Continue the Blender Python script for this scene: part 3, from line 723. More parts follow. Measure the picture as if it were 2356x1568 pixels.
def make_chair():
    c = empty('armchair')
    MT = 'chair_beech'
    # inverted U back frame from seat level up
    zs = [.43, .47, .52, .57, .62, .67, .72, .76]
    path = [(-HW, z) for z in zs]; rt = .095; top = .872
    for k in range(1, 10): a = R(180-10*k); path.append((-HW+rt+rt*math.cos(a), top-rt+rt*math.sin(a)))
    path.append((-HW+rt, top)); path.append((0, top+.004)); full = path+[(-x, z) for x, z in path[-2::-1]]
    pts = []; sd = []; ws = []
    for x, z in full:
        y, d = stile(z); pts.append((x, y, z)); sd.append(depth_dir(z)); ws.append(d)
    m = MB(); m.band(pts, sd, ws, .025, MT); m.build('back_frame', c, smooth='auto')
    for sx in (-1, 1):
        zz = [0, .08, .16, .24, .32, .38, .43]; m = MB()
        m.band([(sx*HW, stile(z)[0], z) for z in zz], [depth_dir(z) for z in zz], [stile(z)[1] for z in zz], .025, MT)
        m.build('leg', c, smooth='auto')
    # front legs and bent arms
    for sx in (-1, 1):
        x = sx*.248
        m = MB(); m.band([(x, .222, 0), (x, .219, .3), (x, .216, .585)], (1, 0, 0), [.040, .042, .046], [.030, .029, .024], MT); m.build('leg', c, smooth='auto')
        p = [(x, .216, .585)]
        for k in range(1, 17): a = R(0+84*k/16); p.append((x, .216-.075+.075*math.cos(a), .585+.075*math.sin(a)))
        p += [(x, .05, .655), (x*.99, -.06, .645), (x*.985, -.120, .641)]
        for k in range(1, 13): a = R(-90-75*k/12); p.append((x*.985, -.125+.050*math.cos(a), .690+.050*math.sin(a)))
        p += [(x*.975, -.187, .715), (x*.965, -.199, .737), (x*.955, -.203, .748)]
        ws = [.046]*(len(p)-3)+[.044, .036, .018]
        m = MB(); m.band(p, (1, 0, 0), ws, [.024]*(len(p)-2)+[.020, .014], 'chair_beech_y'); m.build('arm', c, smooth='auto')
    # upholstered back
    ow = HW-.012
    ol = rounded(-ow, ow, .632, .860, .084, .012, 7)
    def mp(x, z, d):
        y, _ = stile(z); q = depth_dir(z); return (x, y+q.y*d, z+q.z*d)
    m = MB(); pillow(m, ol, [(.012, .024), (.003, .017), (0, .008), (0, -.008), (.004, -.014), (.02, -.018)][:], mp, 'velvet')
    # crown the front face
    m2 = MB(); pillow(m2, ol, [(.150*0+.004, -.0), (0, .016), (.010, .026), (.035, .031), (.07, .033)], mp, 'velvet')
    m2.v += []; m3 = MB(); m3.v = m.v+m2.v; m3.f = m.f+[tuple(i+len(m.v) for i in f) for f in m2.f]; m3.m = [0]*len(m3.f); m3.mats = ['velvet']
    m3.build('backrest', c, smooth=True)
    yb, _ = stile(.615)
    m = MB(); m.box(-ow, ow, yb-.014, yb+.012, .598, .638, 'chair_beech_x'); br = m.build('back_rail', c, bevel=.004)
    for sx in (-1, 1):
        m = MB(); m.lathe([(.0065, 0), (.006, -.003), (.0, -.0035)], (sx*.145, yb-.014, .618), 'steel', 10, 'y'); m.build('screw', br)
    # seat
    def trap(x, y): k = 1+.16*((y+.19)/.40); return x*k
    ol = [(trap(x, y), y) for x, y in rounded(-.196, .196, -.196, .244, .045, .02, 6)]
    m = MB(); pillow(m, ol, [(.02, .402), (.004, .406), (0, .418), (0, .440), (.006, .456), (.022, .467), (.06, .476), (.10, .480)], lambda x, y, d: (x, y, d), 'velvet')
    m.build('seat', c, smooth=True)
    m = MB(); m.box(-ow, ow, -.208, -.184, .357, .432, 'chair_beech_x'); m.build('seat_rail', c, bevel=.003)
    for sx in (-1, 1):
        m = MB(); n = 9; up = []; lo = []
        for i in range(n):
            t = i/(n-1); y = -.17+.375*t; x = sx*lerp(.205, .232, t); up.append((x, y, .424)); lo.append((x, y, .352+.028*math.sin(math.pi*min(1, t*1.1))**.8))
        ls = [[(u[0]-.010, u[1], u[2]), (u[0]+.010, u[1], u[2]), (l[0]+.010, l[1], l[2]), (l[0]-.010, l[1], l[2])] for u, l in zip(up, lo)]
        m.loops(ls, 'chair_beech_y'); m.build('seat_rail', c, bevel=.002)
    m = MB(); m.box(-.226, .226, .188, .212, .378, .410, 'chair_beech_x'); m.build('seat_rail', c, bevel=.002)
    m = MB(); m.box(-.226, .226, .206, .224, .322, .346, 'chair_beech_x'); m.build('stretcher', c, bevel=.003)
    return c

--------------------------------

> **What you need to do**: Search the data for "from" and list every line in which it occurs.

> **Answer to this task**:
Continue the Blender Python script for this scene: part 3, from line 723. More parts follow. Measure the picture as if it were 2356x1568 pixels.
    # inverted U back frame from seat level up